**THE EXERCISE**. Everything from the first line to the line containing "tag(t, 'thin grey closer arm')" is to be repeated exactly; nothing past it.

**DATA**.
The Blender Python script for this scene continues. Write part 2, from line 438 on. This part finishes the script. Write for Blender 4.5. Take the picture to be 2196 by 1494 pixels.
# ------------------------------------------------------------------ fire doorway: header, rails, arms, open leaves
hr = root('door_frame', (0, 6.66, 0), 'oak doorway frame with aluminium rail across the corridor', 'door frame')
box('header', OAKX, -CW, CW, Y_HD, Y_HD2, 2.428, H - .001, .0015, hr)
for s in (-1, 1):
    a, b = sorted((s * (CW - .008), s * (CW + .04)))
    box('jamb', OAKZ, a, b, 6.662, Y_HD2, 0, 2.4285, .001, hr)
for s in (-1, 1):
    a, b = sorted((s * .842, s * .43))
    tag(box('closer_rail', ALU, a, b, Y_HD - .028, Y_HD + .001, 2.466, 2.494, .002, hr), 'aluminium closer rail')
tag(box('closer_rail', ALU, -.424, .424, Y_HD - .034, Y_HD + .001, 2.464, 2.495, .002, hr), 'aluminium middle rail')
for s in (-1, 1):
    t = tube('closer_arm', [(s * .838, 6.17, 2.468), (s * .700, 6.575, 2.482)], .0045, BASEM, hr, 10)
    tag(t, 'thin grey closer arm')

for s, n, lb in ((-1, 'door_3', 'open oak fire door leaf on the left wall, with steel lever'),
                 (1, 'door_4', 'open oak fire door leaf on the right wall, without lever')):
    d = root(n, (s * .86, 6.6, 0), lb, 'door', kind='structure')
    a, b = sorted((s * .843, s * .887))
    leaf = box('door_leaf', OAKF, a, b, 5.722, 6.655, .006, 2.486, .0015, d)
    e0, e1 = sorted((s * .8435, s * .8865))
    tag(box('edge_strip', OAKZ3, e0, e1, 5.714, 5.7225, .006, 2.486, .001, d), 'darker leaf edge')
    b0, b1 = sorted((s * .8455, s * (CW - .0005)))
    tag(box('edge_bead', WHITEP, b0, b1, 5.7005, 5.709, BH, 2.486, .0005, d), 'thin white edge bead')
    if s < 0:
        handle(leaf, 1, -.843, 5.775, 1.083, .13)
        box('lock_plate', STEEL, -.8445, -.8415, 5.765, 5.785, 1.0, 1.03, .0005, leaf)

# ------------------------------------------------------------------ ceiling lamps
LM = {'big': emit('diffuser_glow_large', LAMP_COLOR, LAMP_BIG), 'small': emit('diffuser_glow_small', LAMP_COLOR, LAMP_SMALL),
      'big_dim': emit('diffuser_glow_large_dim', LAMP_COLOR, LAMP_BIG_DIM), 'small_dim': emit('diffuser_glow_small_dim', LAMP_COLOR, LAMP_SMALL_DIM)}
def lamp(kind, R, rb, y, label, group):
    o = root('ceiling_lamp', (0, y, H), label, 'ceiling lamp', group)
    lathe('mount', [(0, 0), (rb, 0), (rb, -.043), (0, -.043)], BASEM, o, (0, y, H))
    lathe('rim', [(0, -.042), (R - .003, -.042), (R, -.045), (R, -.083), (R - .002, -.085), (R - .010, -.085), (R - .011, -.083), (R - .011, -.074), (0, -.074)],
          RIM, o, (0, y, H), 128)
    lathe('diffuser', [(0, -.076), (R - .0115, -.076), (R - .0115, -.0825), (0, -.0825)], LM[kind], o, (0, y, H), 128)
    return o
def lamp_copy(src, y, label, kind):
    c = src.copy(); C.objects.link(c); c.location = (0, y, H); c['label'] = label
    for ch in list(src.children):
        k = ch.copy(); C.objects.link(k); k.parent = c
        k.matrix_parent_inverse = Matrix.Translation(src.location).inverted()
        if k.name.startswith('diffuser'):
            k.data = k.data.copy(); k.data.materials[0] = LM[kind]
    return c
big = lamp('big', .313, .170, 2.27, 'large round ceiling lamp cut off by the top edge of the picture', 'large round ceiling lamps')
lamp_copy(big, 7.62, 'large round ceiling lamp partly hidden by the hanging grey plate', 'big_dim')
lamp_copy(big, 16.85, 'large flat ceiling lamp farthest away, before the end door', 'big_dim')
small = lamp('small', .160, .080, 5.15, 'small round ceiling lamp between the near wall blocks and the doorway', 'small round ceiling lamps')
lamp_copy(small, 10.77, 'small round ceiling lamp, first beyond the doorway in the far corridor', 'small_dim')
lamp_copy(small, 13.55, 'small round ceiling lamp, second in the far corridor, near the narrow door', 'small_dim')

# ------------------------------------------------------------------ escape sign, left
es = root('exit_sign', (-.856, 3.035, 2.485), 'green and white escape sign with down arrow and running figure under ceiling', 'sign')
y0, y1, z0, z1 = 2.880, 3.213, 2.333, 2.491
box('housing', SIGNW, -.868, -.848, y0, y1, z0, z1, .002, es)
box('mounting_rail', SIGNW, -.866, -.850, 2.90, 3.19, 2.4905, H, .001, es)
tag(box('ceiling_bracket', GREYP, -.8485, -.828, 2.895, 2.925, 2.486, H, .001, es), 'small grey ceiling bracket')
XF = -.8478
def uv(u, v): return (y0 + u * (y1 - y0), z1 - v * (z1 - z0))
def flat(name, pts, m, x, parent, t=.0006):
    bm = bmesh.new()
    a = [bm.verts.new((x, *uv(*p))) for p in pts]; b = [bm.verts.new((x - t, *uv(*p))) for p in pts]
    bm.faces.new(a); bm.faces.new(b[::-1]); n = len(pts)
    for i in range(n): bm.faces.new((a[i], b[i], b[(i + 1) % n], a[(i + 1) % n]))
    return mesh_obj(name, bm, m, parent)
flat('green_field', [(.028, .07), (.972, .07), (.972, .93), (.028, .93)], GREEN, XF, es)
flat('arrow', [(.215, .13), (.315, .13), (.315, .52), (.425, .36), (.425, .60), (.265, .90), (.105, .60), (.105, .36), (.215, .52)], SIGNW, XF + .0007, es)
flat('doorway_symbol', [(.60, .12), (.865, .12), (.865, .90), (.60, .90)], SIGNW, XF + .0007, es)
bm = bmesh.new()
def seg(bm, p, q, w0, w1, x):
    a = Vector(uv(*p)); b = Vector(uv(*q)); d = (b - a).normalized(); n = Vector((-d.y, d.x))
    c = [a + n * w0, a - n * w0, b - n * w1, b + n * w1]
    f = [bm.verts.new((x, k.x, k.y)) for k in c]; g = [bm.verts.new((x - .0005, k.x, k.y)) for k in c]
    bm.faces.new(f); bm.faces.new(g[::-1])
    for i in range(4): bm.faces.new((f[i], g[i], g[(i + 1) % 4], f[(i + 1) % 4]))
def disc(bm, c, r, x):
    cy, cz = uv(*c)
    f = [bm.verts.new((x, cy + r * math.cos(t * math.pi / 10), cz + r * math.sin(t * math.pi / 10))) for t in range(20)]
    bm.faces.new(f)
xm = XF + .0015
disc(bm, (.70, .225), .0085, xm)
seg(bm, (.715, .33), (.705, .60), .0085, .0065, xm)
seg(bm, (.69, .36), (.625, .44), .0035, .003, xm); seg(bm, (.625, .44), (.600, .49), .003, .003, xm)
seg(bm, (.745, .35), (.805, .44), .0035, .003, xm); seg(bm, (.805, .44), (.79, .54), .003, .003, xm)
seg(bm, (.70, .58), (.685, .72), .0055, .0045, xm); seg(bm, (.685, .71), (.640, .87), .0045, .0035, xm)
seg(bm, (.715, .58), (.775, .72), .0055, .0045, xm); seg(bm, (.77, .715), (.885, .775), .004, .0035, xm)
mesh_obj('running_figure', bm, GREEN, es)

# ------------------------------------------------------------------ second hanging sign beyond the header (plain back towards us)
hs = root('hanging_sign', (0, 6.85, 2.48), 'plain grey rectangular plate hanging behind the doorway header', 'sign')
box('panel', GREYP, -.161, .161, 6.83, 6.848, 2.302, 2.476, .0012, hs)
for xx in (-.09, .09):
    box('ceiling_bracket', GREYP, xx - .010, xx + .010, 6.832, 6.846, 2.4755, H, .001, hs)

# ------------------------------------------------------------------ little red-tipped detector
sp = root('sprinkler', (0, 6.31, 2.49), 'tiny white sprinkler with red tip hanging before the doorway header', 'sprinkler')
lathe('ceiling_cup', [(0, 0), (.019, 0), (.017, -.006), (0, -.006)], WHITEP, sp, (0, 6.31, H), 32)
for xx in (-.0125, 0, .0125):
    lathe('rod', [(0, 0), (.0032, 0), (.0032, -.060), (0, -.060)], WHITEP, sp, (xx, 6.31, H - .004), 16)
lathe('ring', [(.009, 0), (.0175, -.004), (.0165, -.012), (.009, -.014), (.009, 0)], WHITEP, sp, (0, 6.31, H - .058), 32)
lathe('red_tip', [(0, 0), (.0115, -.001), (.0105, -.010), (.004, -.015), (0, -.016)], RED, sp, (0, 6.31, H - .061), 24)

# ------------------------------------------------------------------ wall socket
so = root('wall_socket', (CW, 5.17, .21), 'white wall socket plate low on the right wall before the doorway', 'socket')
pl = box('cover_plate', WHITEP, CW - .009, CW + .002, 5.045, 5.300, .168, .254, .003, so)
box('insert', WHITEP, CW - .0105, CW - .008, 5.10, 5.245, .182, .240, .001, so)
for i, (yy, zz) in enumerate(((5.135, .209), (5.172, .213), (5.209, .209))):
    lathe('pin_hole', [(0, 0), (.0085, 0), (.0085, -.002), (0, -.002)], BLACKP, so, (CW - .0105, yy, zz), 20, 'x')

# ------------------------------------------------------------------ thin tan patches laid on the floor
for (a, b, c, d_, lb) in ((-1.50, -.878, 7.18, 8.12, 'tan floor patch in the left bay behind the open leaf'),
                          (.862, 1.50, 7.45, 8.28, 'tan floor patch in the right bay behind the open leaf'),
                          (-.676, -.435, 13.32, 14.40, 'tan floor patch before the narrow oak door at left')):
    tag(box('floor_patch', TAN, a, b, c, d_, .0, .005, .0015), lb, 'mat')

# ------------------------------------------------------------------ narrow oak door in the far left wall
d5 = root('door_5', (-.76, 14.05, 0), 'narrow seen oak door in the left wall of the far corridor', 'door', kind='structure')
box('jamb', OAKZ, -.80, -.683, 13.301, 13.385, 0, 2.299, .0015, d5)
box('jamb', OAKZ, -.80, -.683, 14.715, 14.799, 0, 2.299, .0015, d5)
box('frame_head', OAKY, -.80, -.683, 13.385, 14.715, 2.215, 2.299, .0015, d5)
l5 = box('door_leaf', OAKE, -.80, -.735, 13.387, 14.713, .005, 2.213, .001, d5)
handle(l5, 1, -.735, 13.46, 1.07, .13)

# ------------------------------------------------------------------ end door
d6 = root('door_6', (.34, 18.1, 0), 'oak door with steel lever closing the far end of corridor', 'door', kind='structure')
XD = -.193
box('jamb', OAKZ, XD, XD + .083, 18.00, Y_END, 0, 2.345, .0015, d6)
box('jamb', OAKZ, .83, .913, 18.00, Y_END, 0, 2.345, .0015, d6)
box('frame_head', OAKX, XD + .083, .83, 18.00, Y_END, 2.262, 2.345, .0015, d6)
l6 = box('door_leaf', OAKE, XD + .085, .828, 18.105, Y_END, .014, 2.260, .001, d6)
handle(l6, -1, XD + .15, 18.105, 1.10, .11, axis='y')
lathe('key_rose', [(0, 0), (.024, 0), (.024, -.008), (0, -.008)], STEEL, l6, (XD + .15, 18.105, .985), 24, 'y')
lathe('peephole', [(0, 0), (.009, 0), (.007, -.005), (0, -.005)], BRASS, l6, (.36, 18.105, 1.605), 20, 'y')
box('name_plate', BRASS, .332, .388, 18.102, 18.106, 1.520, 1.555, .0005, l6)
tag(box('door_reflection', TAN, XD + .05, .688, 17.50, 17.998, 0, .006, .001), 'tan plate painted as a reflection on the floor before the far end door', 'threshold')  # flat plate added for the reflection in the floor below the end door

**ANSWER IN FULL**.
The Blender Python script for this scene continues. Write part 2, from line 438 on. This part finishes the script. Write for Blender 4.5. Take the picture to be 2196 by 1494 pixels.
# ------------------------------------------------------------------ fire doorway: header, rails, arms, open leaves
hr = root('door_frame', (0, 6.66, 0), 'oak doorway frame with aluminium rail across the corridor', 'door frame')
box('header', OAKX, -CW, CW, Y_HD, Y_HD2, 2.428, H - .001, .0015, hr)
for s in (-1, 1):
    a, b = sorted((s * (CW - .008), s * (CW + .04)))
    box('jamb', OAKZ, a, b, 6.662, Y_HD2, 0, 2.4285, .001, hr)
for s in (-1, 1):
    a, b = sorted((s * .842, s * .43))
    tag(box('closer_rail', ALU, a, b, Y_HD - .028, Y_HD + .001, 2.466, 2.494, .002, hr), 'aluminium closer rail')
tag(box('closer_rail', ALU, -.424, .424, Y_HD - .034, Y_HD + .001, 2.464, 2.495, .002, hr), 'aluminium middle rail')
for s in (-1, 1):
    t = tube('closer_arm', [(s * .838, 6.17, 2.468), (s * .700, 6.575, 2.482)], .0045, BASEM, hr, 10)
    tag(t, 'thin grey closer arm')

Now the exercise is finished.